This week's and last, I'm responding to Dar who commented:
I wonder if you have any thoughts about format (size, shape, orientation) and scale (life size, sight size at arm's length or ten feet, etc), and how they apply to composition.
I took a look at format last week, so now let's look at the scale issue. Below are six paintings, each showing the human subject in a different scale in relation to the format. Notice how each puts you, the viewer, at a different distance from the person depicted in the painting. That's what scale is all about.
How far from you are the people in painting #1 as compared with the people in painting #4? And how close are we to the subject in painting #3 as compared with $6. In painting #2, to what extent is the environment important to the person portrayed as compared with painting #5?

These comparisons show that each of the above painting places a different kind of emphasis on subject. Whereas painting #6 brings us right into the little girls thoughts, painting #2 is as much about the market and street as about the person making a selection at the market.

So, when we compose, the closer we want the viewer to be to the subject, the larger the image of the subject becomes in our painting. The more important we want the surroundings to be to the subject, the smaller the subject becomes as compared to other things in the painting.

When we are very close to the subject, our composing of the elements switch pretty much to shapes within the subject and with less attention on fitting the subject into space.
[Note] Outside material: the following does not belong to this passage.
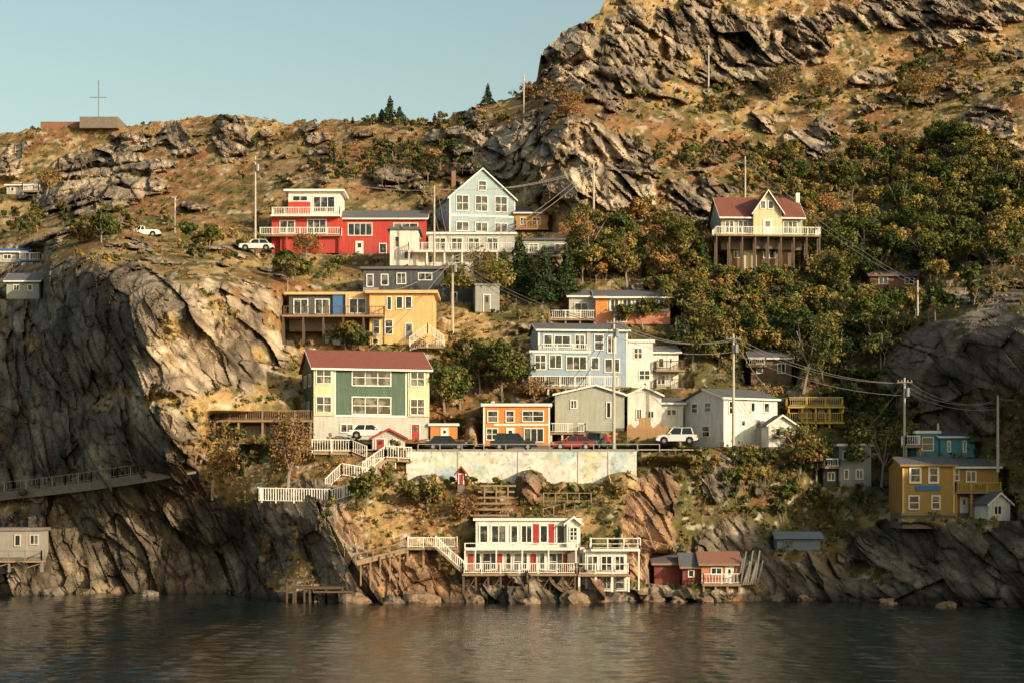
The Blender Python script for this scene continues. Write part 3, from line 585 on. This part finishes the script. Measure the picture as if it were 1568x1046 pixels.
# ------------------------------------------------ foliage
PAL={'green':[(.055,.078,.022),(.075,.095,.026),(.095,.105,.032)],'olive':[(.12,.115,.036),(.155,.138,.045),(.09,.093,.032)],
 'rust':[(.27,.14,.055),(.21,.13,.055),(.29,.18,.07)],'gold':[(.29,.21,.065),(.24,.18,.06),(.2,.17,.06)],'dark':[(.035,.052,.022),(.045,.058,.023)],'bare':[(.26,.18,.13),(.21,.14,.10)]}
LS=.172
class FG:
    def __init__(s): s.V=[];s.C=[];s.T=[];s.TQ=[];s.nt=0
    def leafs(s,P_,N_,size,C_):
        n=len(P_); r=rng.normal(size=(n,3)); a=np.cross(N_,r); a/=np.linalg.norm(a,axis=1,keepdims=True)+1e-9; b_=np.cross(N_,a); b_/=np.linalg.norm(b_,axis=1,keepdims=True)+1e-9
        sz=(size*rng.uniform(.55,1.4,n))[:,None]
        s.V.append(np.stack([P_-a*sz,P_-b_*sz*.6,P_+a*sz,P_+b_*sz*.6],1).reshape(-1,3)); s.C.append(np.repeat(C_,4,0))
    def crown(s,c,rx,rz,n,size,pal):
        pl=PAL[pal]; base=np.array(pl[rng.integers(len(pl))]); K=max(4,int(n/45))
        d=rng.normal(size=(K,3)); d/=np.linalg.norm(d,axis=1,keepdims=True); d=d*(rng.uniform(.15,1,(K,1))**.6)*.8
        d[:,2]=np.where(d[:,2]<-.5,-.5,d[:,2])
        br=rng.uniform(.2,.4,K); bl=rng.uniform(.6,1.4,K); k_=rng.integers(0,K,n)
        u=rng.normal(size=(n,3));u/=np.linalg.norm(u,axis=1,keepdims=True)
        q=d[k_]+u*(br[k_]*rng.uniform(.3,1.15,n)**.5)[:,None]
        P_=np.array(c)+q*np.array([rx,rx,rz]); N_=u*1.1+rng.normal(size=(n,3))*.5+np.array([0,0,.25])
        alt=np.array(PAL[random.choice(['gold','green','olive','rust',pal,pal])][0]); cc=base+(alt-base)*rng.uniform(0,1,(K,1))**2; C_=cc[k_]*(bl[k_]*rng.uniform(.82,1.18,n))[:,None]
        s.leafs(P_,N_,size,C_)
    def cone(s,b_,R_,h_,n,size):
        f=1-np.sqrt(rng.uniform(0,1,n)); an=rng.uniform(0,2*np.pi,n); nl=8; li=np.minimum((f*nl).astype(int),nl-1); lay=li/nl
        tab=rng.uniform(.35,1.1,(nl,9)); lobes=tab[li,(an/(2*np.pi)*9).astype(int)%9]; ff=f-lay; r=R_*(1.05-f)*lobes*rng.uniform(.3,1,n)**.5*(1.2-ff*3.)
        z=h_*(.06+.94*f)-r*.22; lean=rng.normal(size=2)*.03*h_
        P_=np.array(b_)+np.stack([r*np.cos(an)+lean[0]*f,r*np.sin(an)+lean[1]*f,z],1)
        N_=np.stack([np.cos(an)*.4,np.sin(an)*.4,np.full(n,.8)],1)+rng.normal(size=(n,3))*.45
        base=np.array(PAL['dark'][0]); C_=base*rng.uniform(.7,1.9,n)[:,None]*np.array([1,1.05,1.])
        s.leafs(P_,N_,size,C_)
    def limb(s,p0,p1,r0,r1,k_=5):
        p0=np.array(p0,float);p1=np.array(p1,float);d=p1-p0;d/=np.linalg.norm(d)+1e-9;a=np.cross(d,[.3,.9,.1]);a/=np.linalg.norm(a)+1e-9;b_=np.cross(d,a)
        an=np.arange(k_)*2*np.pi/k_; ring=np.cos(an)[:,None]*a+np.sin(an)[:,None]*b_
        s.T.append(np.concatenate([p0+ring*r0,p1+ring*r1])); i=np.arange(k_); s.TQ.append(np.stack([i,(i+1)%k_,k_+(i+1)%k_,k_+i],1)+s.nt); s.nt+=2*k_
    def tree(s,b_,h_,w_,kind,pal,dens=1.):
        b_=np.array(b_,float); 
        if kind=='c':
            s.limb(b_-[0,0,.4],b_+[0,0,h_*.97],.02*h_+.03,.02); s.cone(b_,w_*.55,h_,int(100*dens*h_*w_)+120,.16)
            for i in range(14):
                f=i/14; an=i*2.4; s.limb(b_+[0,0,h_*(.1+.85*f)],b_+[math.cos(an)*w_*.42*(1-f),math.sin(an)*w_*.42*(1-f),h_*(.06+.85*f)],.03,.01,3)
            return
        th=h_*.35; lean=rng.normal(size=2)*.05*h_; top=b_+[lean[0],lean[1],th]
        s.limb(b_-[0,0,.4],top,.026*h_,.018*h_)
        nb=5 if kind=='d' else 11
        for i in range(nb):
            an=i*2.4+rng.uniform(-.4,.4); e=top+[math.cos(an)*w_*.3*rng.uniform(.5,1.1),math.sin(an)*w_*.3*rng.uniform(.5,1.1),h_*rng.uniform(.2,.5)]
            s.limb(top-[0,0,th*.3*rng.uniform(0,1)],e,.013*h_,.006*h_,4)
            for j in range(2 if kind=='d' else 5):
                e2=e+rng.normal(size=3)*[.1*w_,.1*w_,.05*h_]+[0,0,.12*h_]; s.limb(e-(e-top)*rng.uniform(0,.5),e2,.007*h_,.003*h_,3)
        n_=int(dens*(150*h_*w_ if kind=='d' else 45*h_*w_)); n_=max(100,min(n_,3600))
        cx_=b_+[lean[0],lean[1],h_*.62]
        if kind=='d' and w_>2.2:
            for j in range(3):
                o_=rng.normal(size=3)*[w_*.22,w_*.22,h_*.13]; s.crown(cx_+o_,w_*.38,h_*.30,n_//3,LS,pal)
        else: s.crown(cx_,w_*.55,h_*.45,n_,LS if kind=='d' else .14,pal)
    def build(s,name):
        V=np.concatenate(s.V) ; nl=len(V)//4; Q=np.arange(nl*4).reshape(-1,4); C_=np.concatenate(s.C); mi=np.ones(nl,int)
        if s.T:
            T=np.concatenate(s.T); TQ=np.concatenate(s.TQ)+len(V); V=np.concatenate([V,T]); Q=np.concatenate([Q,TQ]); C_=np.concatenate([C_,np.tile([.12,.09,.07],(len(T),1))]); mi=np.r_[mi,np.zeros(len(TQ),int)]
        return obj(name,npmesh(name,V,Q,['polewood','foliage'],midx=mi,col=C_))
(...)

On the other hand, when we want the focus to be about human beings in a particular environment or situation, our handling of the elements changes in order to place the emphasis where we want it to be. Whatever our intent, the compositional principles are tools that can help us make the painting say and do what we want it to.
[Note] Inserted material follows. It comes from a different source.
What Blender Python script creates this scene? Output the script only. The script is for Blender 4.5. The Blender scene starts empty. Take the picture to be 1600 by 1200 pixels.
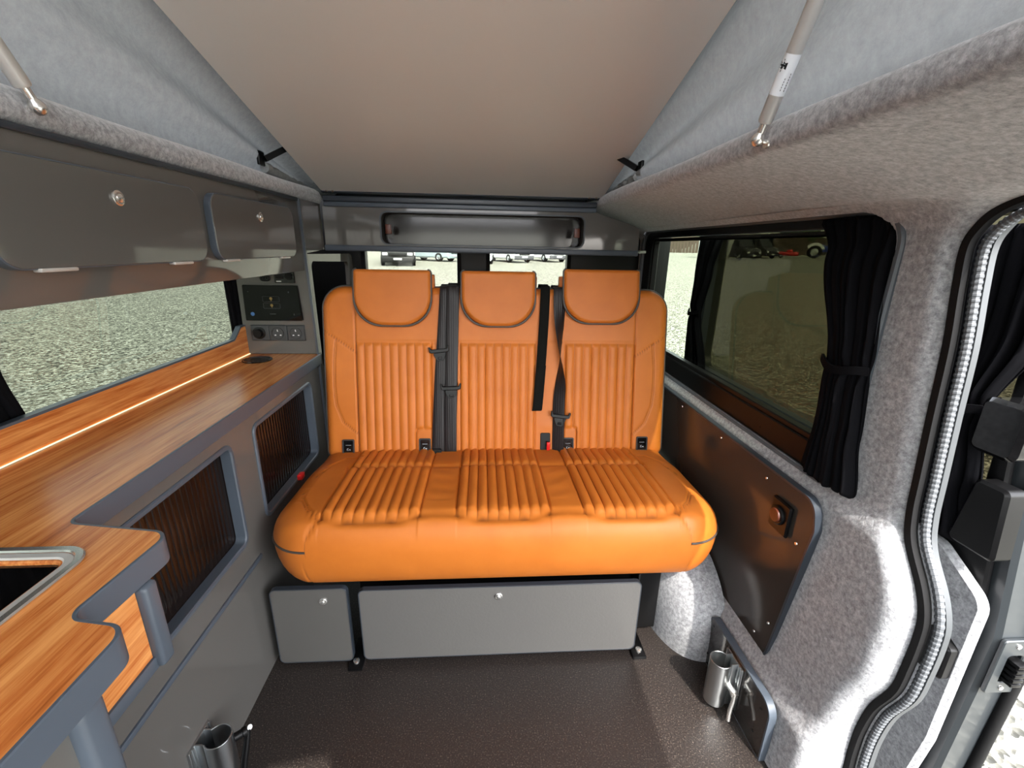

Compare these two paintings by Edward Hopper and Anders Zorn:
The Hopper shows a man on a tiny scale within the context of a huge building whereas Zorn shows us a man whose image occupies nearly half of the format yet the surroundings are still important. We feel very much distanced form Hopper's person, yet a bit more intimate with Zorn's. Whereas Hopper has used the principle of isolation, Zorn has woven the subject into the surroundings.
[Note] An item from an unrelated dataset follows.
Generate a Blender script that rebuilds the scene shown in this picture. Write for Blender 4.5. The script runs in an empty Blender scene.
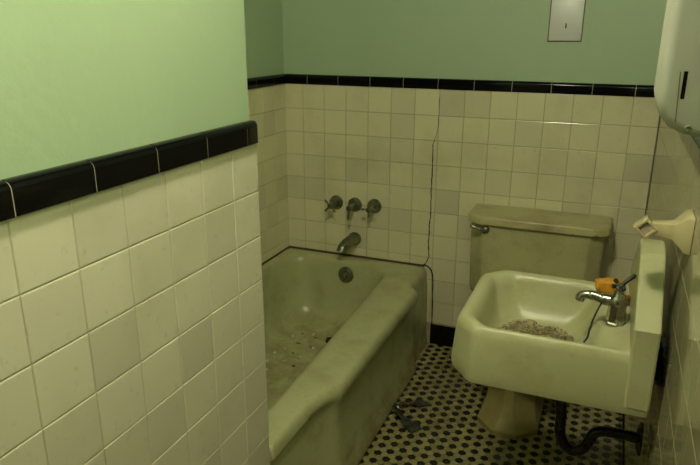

These same principle works with other subjects. Look at these paintings by Marc Hanson.
In the first, the trees are in the extreme distance with the sky becoming highly important as a unifying factor in the painting; in the second painting, the trees themselves are closer to the viewer serving more as a unifier, the sky being less important; and in the third, the viewer is within feet of the trees, so close that there is no longer an expanse of sky. It is the trees therefore that unify the painting.

Do a bit of blog surfing and look for your reaction to paintings based on how close the artist has placed you to the subject. One place to start is HERE where Karen Jurick, in her new book, shows fifty of her recent paintings on one contact sheet. Seeing them all together, you can sense the role that scale plays in creating a relationship between the viewer and the subject.

It becomes, after all, a matter of what you want to say. The composing principles then become the tools to help you say that successfully.

I hope in these two posts I have addressed what Diana was asking for.

4 comments:

VickiRossArt said...

WOW! I get to be the first comment! Beautiful blog, very concise and valuable. I'm going next to Karen Jurick's site. I sometimes look at my source photos from Europe and wonder why I got so zoomed in on my subjects. I think I am thinking get the detail, but sometimes I wish I had more background.

thanks for a good one.

Dar Presto said...

Wonderful information, Dianne. Thank you so much for exploring it. You answered my questions and then some.

Dianne Mize said...

Dar, I just realized it was you who asked the question, not Diana. I'm not really senile, just absent-minded. Anyway, I've made the correction in both posts. Thanks for asking the question--it gave me a fun topic to explore. Ask more.

Dar Presto said...

You'd better install a paypal button. I have lots of questions!